**PROBLEM TO SOLVE:**
Restate, word for word, every line of the data.

** Start MATERIAL PROVIDED **

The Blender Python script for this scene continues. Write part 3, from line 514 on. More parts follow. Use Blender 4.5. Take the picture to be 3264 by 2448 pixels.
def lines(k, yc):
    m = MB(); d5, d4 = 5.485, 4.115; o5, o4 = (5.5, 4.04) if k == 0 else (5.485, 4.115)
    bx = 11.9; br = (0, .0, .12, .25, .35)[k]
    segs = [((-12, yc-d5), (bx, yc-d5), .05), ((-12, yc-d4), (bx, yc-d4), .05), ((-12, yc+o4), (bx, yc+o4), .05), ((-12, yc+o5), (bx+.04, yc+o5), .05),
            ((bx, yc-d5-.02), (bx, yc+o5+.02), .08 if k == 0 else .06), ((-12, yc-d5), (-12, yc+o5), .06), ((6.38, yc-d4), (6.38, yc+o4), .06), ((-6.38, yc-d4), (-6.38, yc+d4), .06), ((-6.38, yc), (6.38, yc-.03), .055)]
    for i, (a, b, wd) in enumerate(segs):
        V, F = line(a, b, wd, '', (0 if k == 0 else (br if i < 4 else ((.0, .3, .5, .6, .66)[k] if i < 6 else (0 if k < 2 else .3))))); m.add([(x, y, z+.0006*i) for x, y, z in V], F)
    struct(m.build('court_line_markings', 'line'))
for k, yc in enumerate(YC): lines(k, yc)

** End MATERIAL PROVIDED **

**WORKED ANSWER:**
The Blender Python script for this scene continues. Write part 3, from line 514 on. More parts follow. Use Blender 4.5. Take the picture to be 3264 by 2448 pixels.
def lines(k, yc):
    m = MB(); d5, d4 = 5.485, 4.115; o5, o4 = (5.5, 4.04) if k == 0 else (5.485, 4.115)
    bx = 11.9; br = (0, .0, .12, .25, .35)[k]
    segs = [((-12, yc-d5), (bx, yc-d5), .05), ((-12, yc-d4), (bx, yc-d4), .05), ((-12, yc+o4), (bx, yc+o4), .05), ((-12, yc+o5), (bx+.04, yc+o5), .05),
            ((bx, yc-d5-.02), (bx, yc+o5+.02), .08 if k == 0 else .06), ((-12, yc-d5), (-12, yc+o5), .06), ((6.38, yc-d4), (6.38, yc+o4), .06), ((-6.38, yc-d4), (-6.38, yc+d4), .06), ((-6.38, yc), (6.38, yc-.03), .055)]
    for i, (a, b, wd) in enumerate(segs):
        V, F = line(a, b, wd, '', (0 if k == 0 else (br if i < 4 else ((.0, .3, .5, .6, .66)[k] if i < 6 else (0 if k < 2 else .3))))); m.add([(x, y, z+.0006*i) for x, y, z in V], F)
    struct(m.build('court_line_markings', 'line'))
for k, yc in enumerate(YC): lines(k, yc)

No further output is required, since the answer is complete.